--- Dataset section ---
• • • • • • •

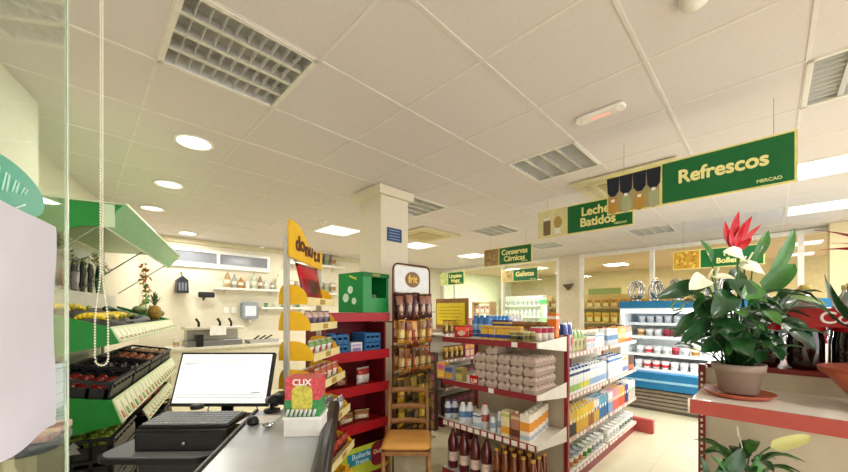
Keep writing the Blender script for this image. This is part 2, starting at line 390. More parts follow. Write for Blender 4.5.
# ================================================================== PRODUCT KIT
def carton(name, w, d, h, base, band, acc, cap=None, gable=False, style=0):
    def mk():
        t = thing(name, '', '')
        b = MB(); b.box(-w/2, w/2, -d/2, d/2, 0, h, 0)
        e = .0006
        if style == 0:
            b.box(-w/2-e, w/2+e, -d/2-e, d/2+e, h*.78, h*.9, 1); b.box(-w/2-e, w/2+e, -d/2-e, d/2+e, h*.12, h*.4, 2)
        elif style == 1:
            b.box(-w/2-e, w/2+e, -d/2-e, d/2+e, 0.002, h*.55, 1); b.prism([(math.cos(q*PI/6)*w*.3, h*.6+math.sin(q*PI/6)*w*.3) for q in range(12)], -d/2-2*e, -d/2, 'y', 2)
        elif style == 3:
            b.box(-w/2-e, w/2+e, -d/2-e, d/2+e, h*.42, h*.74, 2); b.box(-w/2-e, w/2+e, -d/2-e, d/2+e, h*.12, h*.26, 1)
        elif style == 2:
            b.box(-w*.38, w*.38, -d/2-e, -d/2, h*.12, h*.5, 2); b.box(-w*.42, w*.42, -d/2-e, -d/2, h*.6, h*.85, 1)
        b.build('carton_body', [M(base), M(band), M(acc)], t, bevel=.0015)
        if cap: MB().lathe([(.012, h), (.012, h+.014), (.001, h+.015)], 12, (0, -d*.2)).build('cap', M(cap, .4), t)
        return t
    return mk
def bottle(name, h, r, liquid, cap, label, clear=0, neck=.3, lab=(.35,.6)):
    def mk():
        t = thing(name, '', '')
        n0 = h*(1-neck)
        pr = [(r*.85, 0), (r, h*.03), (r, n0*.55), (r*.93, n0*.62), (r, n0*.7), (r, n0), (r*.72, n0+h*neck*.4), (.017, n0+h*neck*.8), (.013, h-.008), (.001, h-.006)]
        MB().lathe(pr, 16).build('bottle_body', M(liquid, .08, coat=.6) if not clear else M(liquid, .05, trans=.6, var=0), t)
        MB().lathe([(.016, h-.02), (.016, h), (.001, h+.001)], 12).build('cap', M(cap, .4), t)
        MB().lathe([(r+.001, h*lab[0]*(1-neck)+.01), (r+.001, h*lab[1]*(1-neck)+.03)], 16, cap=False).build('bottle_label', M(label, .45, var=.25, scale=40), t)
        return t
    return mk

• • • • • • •

--- Goal ---
Word for word, quote the lines above. Omit the pictures.

--- Result of the task ---
Keep writing the Blender script for this image. This is part 2, starting at line 390. More parts follow. Write for Blender 4.5.
# ================================================================== PRODUCT KIT
def carton(name, w, d, h, base, band, acc, cap=None, gable=False, style=0):
    def mk():
        t = thing(name, '', '')
        b = MB(); b.box(-w/2, w/2, -d/2, d/2, 0, h, 0)
        e = .0006
        if style == 0:
            b.box(-w/2-e, w/2+e, -d/2-e, d/2+e, h*.78, h*.9, 1); b.box(-w/2-e, w/2+e, -d/2-e, d/2+e, h*.12, h*.4, 2)
        elif style == 1:
            b.box(-w/2-e, w/2+e, -d/2-e, d/2+e, 0.002, h*.55, 1); b.prism([(math.cos(q*PI/6)*w*.3, h*.6+math.sin(q*PI/6)*w*.3) for q in range(12)], -d/2-2*e, -d/2, 'y', 2)
        elif style == 3:
            b.box(-w/2-e, w/2+e, -d/2-e, d/2+e, h*.42, h*.74, 2); b.box(-w/2-e, w/2+e, -d/2-e, d/2+e, h*.12, h*.26, 1)
        elif style == 2:
            b.box(-w*.38, w*.38, -d/2-e, -d/2, h*.12, h*.5, 2); b.box(-w*.42, w*.42, -d/2-e, -d/2, h*.6, h*.85, 1)
        b.build('carton_body', [M(base), M(band), M(acc)], t, bevel=.0015)
        if cap: MB().lathe([(.012, h), (.012, h+.014), (.001, h+.015)], 12, (0, -d*.2)).build('cap', M(cap, .4), t)
        return t
    return mk
def bottle(name, h, r, liquid, cap, label, clear=0, neck=.3, lab=(.35,.6)):
    def mk():
        t = thing(name, '', '')
        n0 = h*(1-neck)
        pr = [(r*.85, 0), (r, h*.03), (r, n0*.55), (r*.93, n0*.62), (r, n0*.7), (r, n0), (r*.72, n0+h*neck*.4), (.017, n0+h*neck*.8), (.013, h-.008), (.001, h-.006)]
        MB().lathe(pr, 16).build('bottle_body', M(liquid, .08, coat=.6) if not clear else M(liquid, .05, trans=.6, var=0), t)
        MB().lathe([(.016, h-.02), (.016, h), (.001, h+.001)], 12).build('cap', M(cap, .4), t)
        MB().lathe([(r+.001, h*lab[0]*(1-neck)+.01), (r+.001, h*lab[1]*(1-neck)+.03)], 16, cap=False).build('bottle_label', M(label, .45, var=.25, scale=40), t)
        return t
    return mk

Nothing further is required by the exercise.